Separately, legislators also passed a law requiring Duke Energy to stop pollution from coal ash dumps at 14 North Carolina sites by 2029.



Tuesday's hearing over the fine for the retired Sutton Steam Plant in Wilmington ended abruptly when lawyers received word that the agreement had been struck.



"This is an important day that allows us to move forward with the work that we want to do to close ash basins," Sheehan told reporters after the deal was announced.



In arguing the Wilmington fine was unfair, Duke Energy lawyers had cited a 2011 written policy and emails from regulators that indicated the state favored correcting groundwater problems over issuing monetary fines.



The state plans to rescind the 2011 policy to strengthen its ability to penalize polluters, according to a news release from the Department of Environmental Quality, the new name for the state's environmental regulation agency.

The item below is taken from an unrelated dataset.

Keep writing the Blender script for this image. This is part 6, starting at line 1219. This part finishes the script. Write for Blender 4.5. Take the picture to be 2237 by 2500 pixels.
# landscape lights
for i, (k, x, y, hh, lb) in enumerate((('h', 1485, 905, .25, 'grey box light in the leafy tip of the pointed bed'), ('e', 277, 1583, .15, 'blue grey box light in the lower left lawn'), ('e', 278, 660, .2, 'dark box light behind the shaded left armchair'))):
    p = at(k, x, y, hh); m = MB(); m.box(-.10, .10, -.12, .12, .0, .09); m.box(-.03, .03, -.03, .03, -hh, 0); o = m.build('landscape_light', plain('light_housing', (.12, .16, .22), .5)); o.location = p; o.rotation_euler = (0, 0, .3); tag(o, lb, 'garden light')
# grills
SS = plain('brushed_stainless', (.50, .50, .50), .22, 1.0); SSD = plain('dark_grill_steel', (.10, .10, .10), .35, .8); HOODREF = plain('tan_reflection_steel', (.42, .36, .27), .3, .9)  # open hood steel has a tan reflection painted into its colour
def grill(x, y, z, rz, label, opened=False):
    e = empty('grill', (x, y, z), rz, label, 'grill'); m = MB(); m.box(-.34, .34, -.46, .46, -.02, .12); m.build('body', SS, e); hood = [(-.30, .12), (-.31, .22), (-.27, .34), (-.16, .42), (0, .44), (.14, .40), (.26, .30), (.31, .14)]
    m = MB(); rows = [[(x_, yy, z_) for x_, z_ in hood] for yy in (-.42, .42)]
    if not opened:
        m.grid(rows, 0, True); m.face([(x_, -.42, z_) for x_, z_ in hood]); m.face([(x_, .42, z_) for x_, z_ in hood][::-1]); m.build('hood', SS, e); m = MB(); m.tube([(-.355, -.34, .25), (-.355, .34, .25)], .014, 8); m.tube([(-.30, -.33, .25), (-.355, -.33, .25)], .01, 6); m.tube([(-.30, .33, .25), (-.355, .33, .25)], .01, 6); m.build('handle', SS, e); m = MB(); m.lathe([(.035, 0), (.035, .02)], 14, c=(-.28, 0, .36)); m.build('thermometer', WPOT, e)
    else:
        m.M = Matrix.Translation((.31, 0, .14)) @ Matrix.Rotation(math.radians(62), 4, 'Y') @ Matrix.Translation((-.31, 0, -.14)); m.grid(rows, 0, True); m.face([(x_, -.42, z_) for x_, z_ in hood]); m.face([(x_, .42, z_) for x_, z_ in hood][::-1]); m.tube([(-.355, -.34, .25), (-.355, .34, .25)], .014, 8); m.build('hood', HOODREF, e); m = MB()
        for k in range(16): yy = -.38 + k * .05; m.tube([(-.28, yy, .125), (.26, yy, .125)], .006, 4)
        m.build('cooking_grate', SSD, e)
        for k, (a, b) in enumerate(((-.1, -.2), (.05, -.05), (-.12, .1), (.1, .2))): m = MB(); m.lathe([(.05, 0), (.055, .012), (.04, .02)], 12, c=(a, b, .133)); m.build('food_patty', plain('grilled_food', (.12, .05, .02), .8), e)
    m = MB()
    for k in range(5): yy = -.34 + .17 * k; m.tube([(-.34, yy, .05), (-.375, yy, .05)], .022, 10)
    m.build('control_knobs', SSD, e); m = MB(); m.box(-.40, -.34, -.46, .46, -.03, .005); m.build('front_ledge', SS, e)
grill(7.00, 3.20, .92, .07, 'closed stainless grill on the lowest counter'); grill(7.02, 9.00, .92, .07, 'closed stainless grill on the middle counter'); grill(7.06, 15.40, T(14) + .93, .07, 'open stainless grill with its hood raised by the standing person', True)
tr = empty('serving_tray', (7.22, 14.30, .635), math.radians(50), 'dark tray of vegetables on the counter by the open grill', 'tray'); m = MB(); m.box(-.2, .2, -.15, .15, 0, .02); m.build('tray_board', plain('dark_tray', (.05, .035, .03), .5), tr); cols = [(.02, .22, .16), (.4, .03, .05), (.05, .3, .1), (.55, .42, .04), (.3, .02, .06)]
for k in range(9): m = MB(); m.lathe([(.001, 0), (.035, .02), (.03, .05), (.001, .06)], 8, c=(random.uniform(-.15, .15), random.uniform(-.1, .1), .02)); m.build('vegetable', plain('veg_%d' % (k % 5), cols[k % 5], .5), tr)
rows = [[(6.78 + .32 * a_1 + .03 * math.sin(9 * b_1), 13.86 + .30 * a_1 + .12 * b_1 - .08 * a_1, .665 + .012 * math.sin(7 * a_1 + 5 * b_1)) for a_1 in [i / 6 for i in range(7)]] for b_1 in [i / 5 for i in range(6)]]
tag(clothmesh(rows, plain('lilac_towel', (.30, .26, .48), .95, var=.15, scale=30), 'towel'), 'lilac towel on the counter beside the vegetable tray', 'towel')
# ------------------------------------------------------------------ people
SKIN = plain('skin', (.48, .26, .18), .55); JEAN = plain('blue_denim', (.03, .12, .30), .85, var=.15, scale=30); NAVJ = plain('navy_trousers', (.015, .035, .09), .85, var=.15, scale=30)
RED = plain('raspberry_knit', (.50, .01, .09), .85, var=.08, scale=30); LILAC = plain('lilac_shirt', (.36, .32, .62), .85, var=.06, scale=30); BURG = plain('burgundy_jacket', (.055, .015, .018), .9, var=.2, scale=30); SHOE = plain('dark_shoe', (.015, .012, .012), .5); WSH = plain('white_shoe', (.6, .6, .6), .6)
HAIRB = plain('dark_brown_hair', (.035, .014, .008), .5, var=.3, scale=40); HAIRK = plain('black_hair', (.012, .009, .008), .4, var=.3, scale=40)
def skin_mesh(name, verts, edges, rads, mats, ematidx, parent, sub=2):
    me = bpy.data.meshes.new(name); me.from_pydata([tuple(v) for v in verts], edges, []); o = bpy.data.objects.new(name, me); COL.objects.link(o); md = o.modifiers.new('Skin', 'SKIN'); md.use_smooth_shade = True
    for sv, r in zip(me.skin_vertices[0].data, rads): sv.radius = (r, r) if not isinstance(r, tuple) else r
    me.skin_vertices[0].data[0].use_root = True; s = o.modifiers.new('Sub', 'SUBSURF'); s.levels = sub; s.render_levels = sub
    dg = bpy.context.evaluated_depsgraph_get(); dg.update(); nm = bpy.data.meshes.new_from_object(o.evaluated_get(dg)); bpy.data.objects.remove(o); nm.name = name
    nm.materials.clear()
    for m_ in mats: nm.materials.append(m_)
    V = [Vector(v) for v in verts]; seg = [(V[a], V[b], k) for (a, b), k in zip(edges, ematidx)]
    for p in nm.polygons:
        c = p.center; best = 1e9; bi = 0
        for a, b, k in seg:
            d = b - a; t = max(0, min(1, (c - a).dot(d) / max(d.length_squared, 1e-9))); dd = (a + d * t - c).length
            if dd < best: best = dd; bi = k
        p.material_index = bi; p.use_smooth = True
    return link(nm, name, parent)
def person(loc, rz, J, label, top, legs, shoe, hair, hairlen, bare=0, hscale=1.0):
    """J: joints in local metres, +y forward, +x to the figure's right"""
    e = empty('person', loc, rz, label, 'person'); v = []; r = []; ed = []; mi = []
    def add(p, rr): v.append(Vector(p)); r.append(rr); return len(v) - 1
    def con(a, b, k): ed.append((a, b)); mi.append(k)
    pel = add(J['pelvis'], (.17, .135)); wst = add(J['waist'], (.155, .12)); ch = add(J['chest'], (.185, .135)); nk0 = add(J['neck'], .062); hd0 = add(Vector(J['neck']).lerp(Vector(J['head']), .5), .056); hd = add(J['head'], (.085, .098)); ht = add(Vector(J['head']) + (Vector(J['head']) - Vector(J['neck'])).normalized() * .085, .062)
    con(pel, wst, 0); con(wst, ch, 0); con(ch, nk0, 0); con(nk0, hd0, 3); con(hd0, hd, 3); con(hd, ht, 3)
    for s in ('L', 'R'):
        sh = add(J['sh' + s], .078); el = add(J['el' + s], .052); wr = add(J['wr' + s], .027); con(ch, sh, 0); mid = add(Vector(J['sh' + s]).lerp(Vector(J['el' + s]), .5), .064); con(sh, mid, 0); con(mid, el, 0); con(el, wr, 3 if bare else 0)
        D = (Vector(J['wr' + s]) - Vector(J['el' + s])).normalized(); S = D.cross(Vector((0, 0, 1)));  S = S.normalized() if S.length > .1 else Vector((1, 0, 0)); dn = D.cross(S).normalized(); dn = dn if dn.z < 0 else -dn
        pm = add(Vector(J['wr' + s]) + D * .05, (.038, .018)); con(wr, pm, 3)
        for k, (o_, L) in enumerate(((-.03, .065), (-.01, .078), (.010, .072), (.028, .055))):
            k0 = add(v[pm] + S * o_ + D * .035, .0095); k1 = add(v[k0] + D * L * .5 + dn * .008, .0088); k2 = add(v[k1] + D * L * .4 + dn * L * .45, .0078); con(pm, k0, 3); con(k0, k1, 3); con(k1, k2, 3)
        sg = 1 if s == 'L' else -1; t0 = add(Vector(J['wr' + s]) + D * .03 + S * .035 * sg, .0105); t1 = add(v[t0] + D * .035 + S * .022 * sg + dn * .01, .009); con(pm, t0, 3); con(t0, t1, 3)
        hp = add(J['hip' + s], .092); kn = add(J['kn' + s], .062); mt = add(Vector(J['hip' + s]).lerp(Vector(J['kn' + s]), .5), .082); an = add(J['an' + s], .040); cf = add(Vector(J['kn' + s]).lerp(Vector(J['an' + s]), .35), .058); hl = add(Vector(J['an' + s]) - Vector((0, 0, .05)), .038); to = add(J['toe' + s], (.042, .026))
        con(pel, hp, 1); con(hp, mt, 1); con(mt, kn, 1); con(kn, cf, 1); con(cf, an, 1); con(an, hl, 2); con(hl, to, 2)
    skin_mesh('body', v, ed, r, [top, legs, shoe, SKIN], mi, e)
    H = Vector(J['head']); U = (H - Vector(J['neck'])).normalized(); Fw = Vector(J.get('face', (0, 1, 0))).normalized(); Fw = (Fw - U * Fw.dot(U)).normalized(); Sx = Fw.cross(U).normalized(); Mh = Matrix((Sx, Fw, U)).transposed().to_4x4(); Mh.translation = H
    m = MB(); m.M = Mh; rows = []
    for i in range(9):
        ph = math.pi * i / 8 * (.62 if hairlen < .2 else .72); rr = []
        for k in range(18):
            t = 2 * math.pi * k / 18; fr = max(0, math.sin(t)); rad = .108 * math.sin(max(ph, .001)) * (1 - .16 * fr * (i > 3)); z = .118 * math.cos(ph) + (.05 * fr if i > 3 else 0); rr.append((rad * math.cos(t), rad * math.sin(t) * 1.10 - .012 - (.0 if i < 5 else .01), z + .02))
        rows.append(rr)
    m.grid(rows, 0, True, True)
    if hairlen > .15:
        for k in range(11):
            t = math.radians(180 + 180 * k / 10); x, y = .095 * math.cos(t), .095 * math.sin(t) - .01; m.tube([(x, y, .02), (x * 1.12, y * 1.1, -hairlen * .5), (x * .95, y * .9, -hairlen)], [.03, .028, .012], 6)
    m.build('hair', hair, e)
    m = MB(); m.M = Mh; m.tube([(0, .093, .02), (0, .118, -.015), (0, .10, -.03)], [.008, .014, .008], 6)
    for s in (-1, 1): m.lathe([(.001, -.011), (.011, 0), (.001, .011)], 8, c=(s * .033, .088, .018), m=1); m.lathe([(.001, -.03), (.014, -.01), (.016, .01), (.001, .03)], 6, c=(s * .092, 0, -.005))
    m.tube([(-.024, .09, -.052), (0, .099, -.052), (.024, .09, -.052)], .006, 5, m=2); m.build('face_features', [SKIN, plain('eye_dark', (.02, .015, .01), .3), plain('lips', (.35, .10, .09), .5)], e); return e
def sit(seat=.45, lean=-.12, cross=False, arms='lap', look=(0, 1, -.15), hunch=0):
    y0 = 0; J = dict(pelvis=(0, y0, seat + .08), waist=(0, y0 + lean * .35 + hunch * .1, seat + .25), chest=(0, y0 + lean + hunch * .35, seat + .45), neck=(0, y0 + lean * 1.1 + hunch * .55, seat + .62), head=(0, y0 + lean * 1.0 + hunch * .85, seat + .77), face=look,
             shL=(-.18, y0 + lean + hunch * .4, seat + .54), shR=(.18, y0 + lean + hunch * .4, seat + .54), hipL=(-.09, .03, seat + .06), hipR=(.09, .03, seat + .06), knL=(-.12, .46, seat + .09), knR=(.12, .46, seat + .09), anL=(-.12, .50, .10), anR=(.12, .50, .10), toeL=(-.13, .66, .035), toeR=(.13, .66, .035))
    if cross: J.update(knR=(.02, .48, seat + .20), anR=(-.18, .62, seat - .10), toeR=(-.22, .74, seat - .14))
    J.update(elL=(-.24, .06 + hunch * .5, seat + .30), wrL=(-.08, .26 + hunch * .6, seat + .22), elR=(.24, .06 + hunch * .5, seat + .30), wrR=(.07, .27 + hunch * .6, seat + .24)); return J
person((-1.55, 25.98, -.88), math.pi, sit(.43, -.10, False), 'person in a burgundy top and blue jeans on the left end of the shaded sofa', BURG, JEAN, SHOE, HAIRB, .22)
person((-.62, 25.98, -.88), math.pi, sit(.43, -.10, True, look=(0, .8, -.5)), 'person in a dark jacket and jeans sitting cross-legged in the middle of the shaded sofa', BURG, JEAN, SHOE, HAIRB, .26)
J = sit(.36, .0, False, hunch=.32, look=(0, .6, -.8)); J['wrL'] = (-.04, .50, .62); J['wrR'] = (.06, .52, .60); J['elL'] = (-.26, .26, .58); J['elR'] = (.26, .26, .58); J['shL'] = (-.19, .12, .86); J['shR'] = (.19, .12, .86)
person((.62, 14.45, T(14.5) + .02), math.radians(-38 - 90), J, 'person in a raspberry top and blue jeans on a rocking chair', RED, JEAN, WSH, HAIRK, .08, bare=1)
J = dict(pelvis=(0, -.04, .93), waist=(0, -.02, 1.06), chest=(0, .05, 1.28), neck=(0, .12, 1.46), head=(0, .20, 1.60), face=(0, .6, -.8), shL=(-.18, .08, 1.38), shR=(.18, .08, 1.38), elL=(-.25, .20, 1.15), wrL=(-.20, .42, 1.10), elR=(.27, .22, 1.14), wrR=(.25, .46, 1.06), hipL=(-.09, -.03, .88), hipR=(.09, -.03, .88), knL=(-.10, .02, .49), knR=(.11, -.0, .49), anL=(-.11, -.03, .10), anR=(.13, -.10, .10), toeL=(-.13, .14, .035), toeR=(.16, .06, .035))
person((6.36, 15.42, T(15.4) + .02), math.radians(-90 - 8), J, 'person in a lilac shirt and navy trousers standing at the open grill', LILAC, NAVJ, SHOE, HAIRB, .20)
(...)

The agency said the settlement will save the state from a protracted legal fight over the Wilmington fine and allow it to focus its resources on overseeing cleanup efforts.



"This agreement holds Duke Energy accountable for past groundwater contamination and mandates that Duke Energy expeditiously clean up polluted groundwater near its coal ash sites," the agency's director, Donald R. van der Vaart, said in a news release.



But the settlement was sharply criticized by the Southern Environmental Law Center. SELC senior attorney Frank Holleman accused the state of "trying to abandon enforcement of groundwater laws" by accepting a payment that amounts to $500,000 for each of 14 sites.



As far as site cleanups, Holleman said the settlement "doesn't appear to require Duke to do anything it wasn't going to do anyway" under last year's coal-ash cleanup law and other agreements with the state.